** EXERCISE DETAILS **
Return every line below as is, leaving out the pictures.

** GIVEN DATA **
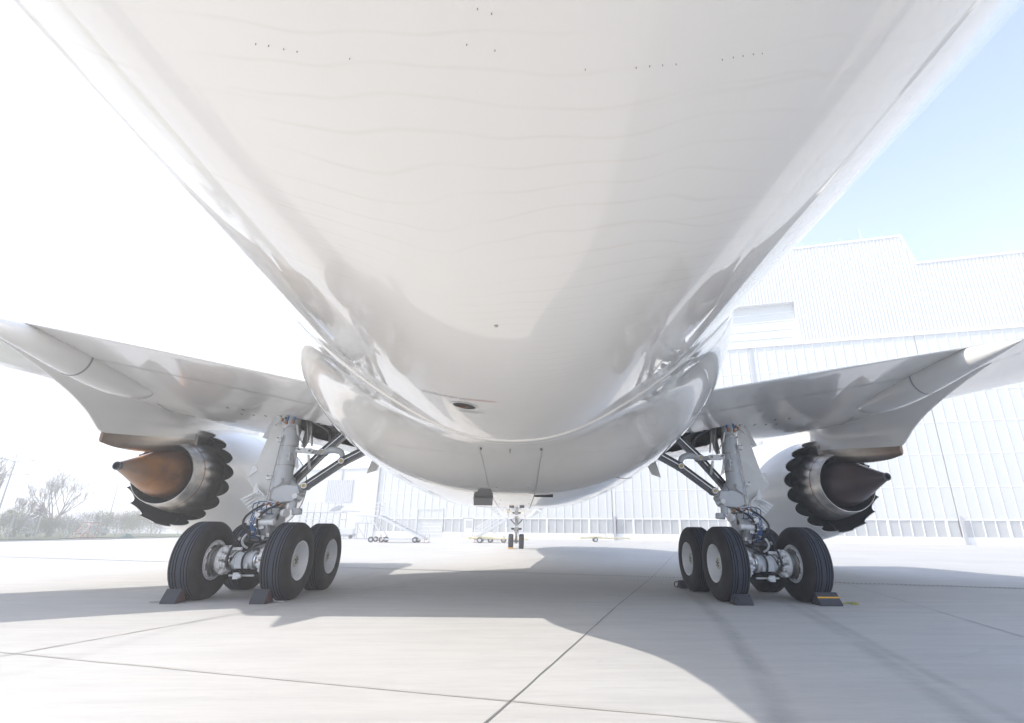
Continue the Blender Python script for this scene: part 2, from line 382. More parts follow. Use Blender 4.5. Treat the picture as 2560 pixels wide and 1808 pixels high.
# ------------------------------------------------------------------ aircraft
air = empty("airliner", (0, 0, 0), "huge white twin-engine airliner seen from under its rear belly, parked on chocks", "airplane")
ZC0, SL = 5.23, -0.0124
def fzc(Y): return ZC0 + SL * (Y + 5)
def fsec(Y):
    """half width, bottom half height, top half height, centre z"""
    zc = fzc(Y); a, bb, bt = 2.885, 2.97, 2.97
    if Y < -9.0:
        t = (-9.0 - Y) / 22.0; rise = 3.9 * t ** 1.5
        bot = zc - 2.97 + rise; top = zc + 2.97 - .55 * max(0, t - .35) ** 1.3 * 2
        a = 2.885 * math.sqrt(max(0.004, 1 - (t * .985) ** 2.2)); zc = (bot + top) / 2; bb = bt = (top - bot) / 2 * min(1, math.sqrt(max(.001, 1.0 - max(0, t - .9) * 9)))
    if Y > 20.5:
        t = (Y - 20.5) / 11.3; q = math.sqrt(max(0.0004, 1 - t ** 2.3)); a = 2.885 * q
        tip = 3.75; zt = lerp(zc, tip, t ** 2.2); bot = zt - (zt - (zc - 2.97)) * math.sqrt(max(.0004, 1 - t ** 3.0)); top = zt + (zc + 2.97 - zt) * math.sqrt(max(.0004, 1 - t ** 1.9))
        zc = zt; bb = zt - bot; bt = top - zt
    return a, bb, bt, zc
def hull_z(x, Y):
    a, bb, bt, zc = fsec(Y); return zc - bb * math.sqrt(max(0, 1 - (x / a) ** 2))
ys = [-31 + .5 * i for i in range(48)] + [-7 + .4 * i for i in range(68)] + [20.2 + .3 * i for i in range(38)] + [31.6, 31.75]
rows = []
for Y in ys:
    a, bb, bt, zc = fsec(Y)
    rows.append([(a * math.sin(t), Y, zc - (bb if math.cos(t) > 0 else bt) * math.cos(t)) for t in [2 * math.pi * k / 120 for k in range(120)]])
m = MB(); m.grid(rows, closed=True); m.add(rows[0], [tuple(range(120))]); m.add(rows[-1], [tuple(range(119, -1, -1))])
fus = m.build("fuselage", M_fus, air, smooth=60)
# teal band on the forward sides
m = MB()
for s in (-1, 1):
    rr = []
    for Y in [7 + .5 * i for i in range(37)]:
        a, bb, bt, zc = fsec(Y); rr.append([(s * (a + .006) * math.sin(t), Y, zc - (bb + .006) * math.cos(t)) for t in [R(58 + 4 * k) for k in range(14)]])
    m.grid(rr)
m.build("livery_band", M_teal, fus, smooth=60)
# belly fairing -------------------------------------------------------------
W_ = [(-7, 2.95), (-5.4, 3.10), (-4.3, 3.26), (-3, 3.35), (-2, 3.37), (0, 3.36), (3, 3.34), (6, 3.3), (9, 3.2), (12, 3.05), (16, 2.9), (20, 2.8)]
ZB_ = [(-7, 2.26), (-5.4, 2.20), (-4.3, 2.06), (-3, 1.965), (-2, 1.92), (0, 1.865), (3, 1.825), (4.5, 1.865), (6, 1.935), (9, 2.08), (12, 2.25), (16, 2.5), (20, 2.8)]
N_ = [(-7, 2.0), (-5.4, 2.15), (-3, 2.6), (0, 3.0), (3, 3.0), (9, 2.7), (14, 2.3), (20, 2.0)]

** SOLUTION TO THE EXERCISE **
Continue the Blender Python script for this scene: part 2, from line 382. More parts follow. Use Blender 4.5. Treat the picture as 2560 pixels wide and 1808 pixels high.
# ------------------------------------------------------------------ aircraft
air = empty("airliner", (0, 0, 0), "huge white twin-engine airliner seen from under its rear belly, parked on chocks", "airplane")
ZC0, SL = 5.23, -0.0124
def fzc(Y): return ZC0 + SL * (Y + 5)
def fsec(Y):
    """half width, bottom half height, top half height, centre z"""
    zc = fzc(Y); a, bb, bt = 2.885, 2.97, 2.97
    if Y < -9.0:
        t = (-9.0 - Y) / 22.0; rise = 3.9 * t ** 1.5
        bot = zc - 2.97 + rise; top = zc + 2.97 - .55 * max(0, t - .35) ** 1.3 * 2
        a = 2.885 * math.sqrt(max(0.004, 1 - (t * .985) ** 2.2)); zc = (bot + top) / 2; bb = bt = (top - bot) / 2 * min(1, math.sqrt(max(.001, 1.0 - max(0, t - .9) * 9)))
    if Y > 20.5:
        t = (Y - 20.5) / 11.3; q = math.sqrt(max(0.0004, 1 - t ** 2.3)); a = 2.885 * q
        tip = 3.75; zt = lerp(zc, tip, t ** 2.2); bot = zt - (zt - (zc - 2.97)) * math.sqrt(max(.0004, 1 - t ** 3.0)); top = zt + (zc + 2.97 - zt) * math.sqrt(max(.0004, 1 - t ** 1.9))
        zc = zt; bb = zt - bot; bt = top - zt
    return a, bb, bt, zc
def hull_z(x, Y):
    a, bb, bt, zc = fsec(Y); return zc - bb * math.sqrt(max(0, 1 - (x / a) ** 2))
ys = [-31 + .5 * i for i in range(48)] + [-7 + .4 * i for i in range(68)] + [20.2 + .3 * i for i in range(38)] + [31.6, 31.75]
rows = []
for Y in ys:
    a, bb, bt, zc = fsec(Y)
    rows.append([(a * math.sin(t), Y, zc - (bb if math.cos(t) > 0 else bt) * math.cos(t)) for t in [2 * math.pi * k / 120 for k in range(120)]])
m = MB(); m.grid(rows, closed=True); m.add(rows[0], [tuple(range(120))]); m.add(rows[-1], [tuple(range(119, -1, -1))])
fus = m.build("fuselage", M_fus, air, smooth=60)
# teal band on the forward sides
m = MB()
for s in (-1, 1):
    rr = []
    for Y in [7 + .5 * i for i in range(37)]:
        a, bb, bt, zc = fsec(Y); rr.append([(s * (a + .006) * math.sin(t), Y, zc - (bb + .006) * math.cos(t)) for t in [R(58 + 4 * k) for k in range(14)]])
    m.grid(rr)
m.build("livery_band", M_teal, fus, smooth=60)
# belly fairing -------------------------------------------------------------
W_ = [(-7, 2.95), (-5.4, 3.10), (-4.3, 3.26), (-3, 3.35), (-2, 3.37), (0, 3.36), (3, 3.34), (6, 3.3), (9, 3.2), (12, 3.05), (16, 2.9), (20, 2.8)]
ZB_ = [(-7, 2.26), (-5.4, 2.20), (-4.3, 2.06), (-3, 1.965), (-2, 1.92), (0, 1.865), (3, 1.825), (4.5, 1.865), (6, 1.935), (9, 2.08), (12, 2.25), (16, 2.5), (20, 2.8)]
N_ = [(-7, 2.0), (-5.4, 2.15), (-3, 2.6), (0, 3.0), (3, 3.0), (9, 2.7), (14, 2.3), (20, 2.0)]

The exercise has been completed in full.